» **OBJECTIVE**: Exactly the lines from the start of the data through the line containing "mb.loft(rings); mb.build('cladding', M['trim'], t, smooth=True)" should be output, with both ends kept and nothing added.

» **RECORDED DATA**:
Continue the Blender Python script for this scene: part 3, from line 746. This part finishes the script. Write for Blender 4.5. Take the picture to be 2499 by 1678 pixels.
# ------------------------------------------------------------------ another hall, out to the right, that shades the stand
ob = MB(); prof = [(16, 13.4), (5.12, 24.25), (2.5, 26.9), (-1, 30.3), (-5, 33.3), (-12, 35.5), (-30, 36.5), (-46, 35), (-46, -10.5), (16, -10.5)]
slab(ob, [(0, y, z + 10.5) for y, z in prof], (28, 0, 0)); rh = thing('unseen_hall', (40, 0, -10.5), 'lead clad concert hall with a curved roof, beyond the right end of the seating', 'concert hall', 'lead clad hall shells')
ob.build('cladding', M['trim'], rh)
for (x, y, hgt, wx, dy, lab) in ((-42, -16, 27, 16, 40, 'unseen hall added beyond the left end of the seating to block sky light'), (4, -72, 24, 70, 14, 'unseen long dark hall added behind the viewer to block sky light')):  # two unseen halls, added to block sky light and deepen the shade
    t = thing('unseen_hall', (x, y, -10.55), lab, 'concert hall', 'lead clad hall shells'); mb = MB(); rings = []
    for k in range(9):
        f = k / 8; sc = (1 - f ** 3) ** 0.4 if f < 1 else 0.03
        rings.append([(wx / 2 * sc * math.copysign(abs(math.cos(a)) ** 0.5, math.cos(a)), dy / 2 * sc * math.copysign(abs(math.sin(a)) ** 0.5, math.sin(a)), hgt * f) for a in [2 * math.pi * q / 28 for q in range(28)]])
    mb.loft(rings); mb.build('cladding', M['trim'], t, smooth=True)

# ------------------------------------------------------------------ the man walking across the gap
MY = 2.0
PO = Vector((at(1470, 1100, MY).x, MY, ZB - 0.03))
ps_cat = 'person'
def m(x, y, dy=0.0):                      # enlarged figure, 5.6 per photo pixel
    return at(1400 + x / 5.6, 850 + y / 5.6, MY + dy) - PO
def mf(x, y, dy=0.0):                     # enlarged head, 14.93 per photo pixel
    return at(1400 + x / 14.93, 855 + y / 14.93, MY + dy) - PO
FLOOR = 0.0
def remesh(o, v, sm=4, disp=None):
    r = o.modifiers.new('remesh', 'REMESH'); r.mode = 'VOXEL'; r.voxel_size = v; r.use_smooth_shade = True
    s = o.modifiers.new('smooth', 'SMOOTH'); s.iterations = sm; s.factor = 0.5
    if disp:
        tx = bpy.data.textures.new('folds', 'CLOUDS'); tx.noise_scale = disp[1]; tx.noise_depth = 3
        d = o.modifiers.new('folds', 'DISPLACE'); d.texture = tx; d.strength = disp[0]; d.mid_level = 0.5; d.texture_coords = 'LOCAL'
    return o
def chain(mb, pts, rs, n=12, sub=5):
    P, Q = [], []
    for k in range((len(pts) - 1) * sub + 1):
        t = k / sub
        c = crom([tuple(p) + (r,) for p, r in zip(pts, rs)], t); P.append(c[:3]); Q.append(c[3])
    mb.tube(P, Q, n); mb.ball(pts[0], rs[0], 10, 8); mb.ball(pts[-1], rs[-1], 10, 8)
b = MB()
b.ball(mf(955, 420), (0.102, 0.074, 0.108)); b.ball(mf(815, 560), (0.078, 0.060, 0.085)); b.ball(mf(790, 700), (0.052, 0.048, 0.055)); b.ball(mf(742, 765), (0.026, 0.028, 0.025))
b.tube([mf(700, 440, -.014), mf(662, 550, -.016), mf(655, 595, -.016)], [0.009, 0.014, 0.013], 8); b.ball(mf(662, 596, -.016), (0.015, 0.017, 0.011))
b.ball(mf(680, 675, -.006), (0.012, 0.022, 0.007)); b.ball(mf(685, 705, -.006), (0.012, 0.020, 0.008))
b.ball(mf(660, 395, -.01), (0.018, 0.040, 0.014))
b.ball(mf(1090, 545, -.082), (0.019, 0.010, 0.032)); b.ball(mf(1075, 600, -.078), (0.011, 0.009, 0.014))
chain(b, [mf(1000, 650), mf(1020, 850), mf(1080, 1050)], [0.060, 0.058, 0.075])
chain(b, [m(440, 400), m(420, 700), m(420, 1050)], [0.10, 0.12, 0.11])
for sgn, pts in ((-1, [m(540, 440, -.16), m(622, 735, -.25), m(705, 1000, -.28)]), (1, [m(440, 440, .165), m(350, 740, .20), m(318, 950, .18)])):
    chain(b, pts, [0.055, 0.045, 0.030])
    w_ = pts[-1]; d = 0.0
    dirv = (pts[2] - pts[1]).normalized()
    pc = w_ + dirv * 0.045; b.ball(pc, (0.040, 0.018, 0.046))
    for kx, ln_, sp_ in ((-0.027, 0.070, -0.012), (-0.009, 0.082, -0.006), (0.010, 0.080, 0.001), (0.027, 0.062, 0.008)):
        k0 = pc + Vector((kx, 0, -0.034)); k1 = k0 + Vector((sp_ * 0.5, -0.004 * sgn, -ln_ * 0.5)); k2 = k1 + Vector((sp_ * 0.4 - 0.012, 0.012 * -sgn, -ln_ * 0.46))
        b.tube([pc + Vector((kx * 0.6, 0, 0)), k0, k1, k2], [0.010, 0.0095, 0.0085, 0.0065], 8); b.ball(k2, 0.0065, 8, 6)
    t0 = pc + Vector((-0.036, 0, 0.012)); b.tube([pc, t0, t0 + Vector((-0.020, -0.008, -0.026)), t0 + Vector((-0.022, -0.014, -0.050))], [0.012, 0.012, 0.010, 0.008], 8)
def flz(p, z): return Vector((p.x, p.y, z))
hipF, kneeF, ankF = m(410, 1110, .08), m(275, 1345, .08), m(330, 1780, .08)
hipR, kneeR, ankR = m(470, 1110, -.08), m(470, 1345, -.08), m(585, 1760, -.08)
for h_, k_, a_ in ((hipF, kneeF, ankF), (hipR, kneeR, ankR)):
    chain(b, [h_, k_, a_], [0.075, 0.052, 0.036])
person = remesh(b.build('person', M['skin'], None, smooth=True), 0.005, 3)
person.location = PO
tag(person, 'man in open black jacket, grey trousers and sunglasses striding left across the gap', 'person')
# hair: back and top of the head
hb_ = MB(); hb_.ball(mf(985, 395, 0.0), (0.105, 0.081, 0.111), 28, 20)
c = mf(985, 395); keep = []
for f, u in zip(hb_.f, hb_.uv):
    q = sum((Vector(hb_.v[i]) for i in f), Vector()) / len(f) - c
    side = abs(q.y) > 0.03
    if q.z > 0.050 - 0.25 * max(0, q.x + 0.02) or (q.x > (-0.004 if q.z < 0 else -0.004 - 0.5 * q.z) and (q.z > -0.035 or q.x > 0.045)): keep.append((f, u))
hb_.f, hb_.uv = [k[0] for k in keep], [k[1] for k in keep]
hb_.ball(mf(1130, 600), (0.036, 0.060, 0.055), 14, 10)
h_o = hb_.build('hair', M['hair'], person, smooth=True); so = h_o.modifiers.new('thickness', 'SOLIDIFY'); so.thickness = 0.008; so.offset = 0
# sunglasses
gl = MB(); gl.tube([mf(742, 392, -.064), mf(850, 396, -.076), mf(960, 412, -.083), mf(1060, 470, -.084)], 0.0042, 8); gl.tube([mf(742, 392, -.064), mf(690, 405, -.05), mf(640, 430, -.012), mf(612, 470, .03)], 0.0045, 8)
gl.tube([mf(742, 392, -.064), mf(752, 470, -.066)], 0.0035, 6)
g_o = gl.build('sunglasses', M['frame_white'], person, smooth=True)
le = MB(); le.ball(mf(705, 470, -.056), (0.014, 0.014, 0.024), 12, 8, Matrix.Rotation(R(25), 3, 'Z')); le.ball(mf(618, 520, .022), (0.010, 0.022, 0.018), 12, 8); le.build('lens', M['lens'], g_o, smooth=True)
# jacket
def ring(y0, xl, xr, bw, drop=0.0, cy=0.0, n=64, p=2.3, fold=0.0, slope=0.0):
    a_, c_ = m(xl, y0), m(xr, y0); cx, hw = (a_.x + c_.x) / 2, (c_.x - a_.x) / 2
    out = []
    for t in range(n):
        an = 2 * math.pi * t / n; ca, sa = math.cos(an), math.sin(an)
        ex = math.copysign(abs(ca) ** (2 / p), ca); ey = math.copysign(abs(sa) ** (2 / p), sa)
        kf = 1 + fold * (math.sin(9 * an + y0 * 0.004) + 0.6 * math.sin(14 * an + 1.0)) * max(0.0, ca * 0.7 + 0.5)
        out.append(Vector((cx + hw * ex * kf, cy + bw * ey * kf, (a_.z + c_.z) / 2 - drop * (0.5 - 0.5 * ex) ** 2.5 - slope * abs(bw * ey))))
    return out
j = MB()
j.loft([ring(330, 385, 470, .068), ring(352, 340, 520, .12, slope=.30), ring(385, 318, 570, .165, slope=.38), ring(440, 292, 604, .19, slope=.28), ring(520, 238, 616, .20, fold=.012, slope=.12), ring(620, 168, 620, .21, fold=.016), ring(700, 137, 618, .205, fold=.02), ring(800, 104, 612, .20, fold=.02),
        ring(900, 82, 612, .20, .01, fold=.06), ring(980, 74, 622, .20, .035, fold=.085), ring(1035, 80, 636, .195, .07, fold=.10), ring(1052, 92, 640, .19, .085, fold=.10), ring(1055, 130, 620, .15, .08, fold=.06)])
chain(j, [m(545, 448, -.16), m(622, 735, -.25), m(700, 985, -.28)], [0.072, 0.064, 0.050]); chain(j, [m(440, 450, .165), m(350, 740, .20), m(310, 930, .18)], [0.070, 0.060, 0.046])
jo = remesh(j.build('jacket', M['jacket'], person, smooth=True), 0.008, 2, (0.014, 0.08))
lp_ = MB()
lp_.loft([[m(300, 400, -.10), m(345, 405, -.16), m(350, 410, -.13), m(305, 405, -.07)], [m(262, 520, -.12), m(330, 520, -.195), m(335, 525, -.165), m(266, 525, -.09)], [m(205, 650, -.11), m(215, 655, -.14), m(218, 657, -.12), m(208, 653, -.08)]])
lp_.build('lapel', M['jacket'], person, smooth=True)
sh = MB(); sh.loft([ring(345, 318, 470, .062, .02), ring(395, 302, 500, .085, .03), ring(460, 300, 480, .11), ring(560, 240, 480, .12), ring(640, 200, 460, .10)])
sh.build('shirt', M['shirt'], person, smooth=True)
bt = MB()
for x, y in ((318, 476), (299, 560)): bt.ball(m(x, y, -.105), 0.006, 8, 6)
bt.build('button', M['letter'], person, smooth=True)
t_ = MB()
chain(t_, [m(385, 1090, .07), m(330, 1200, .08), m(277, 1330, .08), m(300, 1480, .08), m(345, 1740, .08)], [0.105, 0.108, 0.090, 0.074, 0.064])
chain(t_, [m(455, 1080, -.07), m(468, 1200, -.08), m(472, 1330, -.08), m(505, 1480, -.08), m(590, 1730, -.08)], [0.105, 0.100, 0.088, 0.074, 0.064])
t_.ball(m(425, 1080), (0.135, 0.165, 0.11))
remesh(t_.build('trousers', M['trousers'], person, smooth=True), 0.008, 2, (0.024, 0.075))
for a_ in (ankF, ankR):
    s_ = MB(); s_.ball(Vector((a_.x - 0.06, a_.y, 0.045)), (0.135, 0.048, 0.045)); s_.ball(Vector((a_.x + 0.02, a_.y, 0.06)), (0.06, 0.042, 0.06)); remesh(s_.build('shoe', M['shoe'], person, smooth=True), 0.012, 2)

» **TASK ANSWER**:
Continue the Blender Python script for this scene: part 3, from line 746. This part finishes the script. Write for Blender 4.5. Take the picture to be 2499 by 1678 pixels.
# ------------------------------------------------------------------ another hall, out to the right, that shades the stand
ob = MB(); prof = [(16, 13.4), (5.12, 24.25), (2.5, 26.9), (-1, 30.3), (-5, 33.3), (-12, 35.5), (-30, 36.5), (-46, 35), (-46, -10.5), (16, -10.5)]
slab(ob, [(0, y, z + 10.5) for y, z in prof], (28, 0, 0)); rh = thing('unseen_hall', (40, 0, -10.5), 'lead clad concert hall with a curved roof, beyond the right end of the seating', 'concert hall', 'lead clad hall shells')
ob.build('cladding', M['trim'], rh)
for (x, y, hgt, wx, dy, lab) in ((-42, -16, 27, 16, 40, 'unseen hall added beyond the left end of the seating to block sky light'), (4, -72, 24, 70, 14, 'unseen long dark hall added behind the viewer to block sky light')):  # two unseen halls, added to block sky light and deepen the shade
    t = thing('unseen_hall', (x, y, -10.55), lab, 'concert hall', 'lead clad hall shells'); mb = MB(); rings = []
    for k in range(9):
        f = k / 8; sc = (1 - f ** 3) ** 0.4 if f < 1 else 0.03
        rings.append([(wx / 2 * sc * math.copysign(abs(math.cos(a)) ** 0.5, math.cos(a)), dy / 2 * sc * math.copysign(abs(math.sin(a)) ** 0.5, math.sin(a)), hgt * f) for a in [2 * math.pi * q / 28 for q in range(28)]])
    mb.loft(rings); mb.build('cladding', M['trim'], t, smooth=True)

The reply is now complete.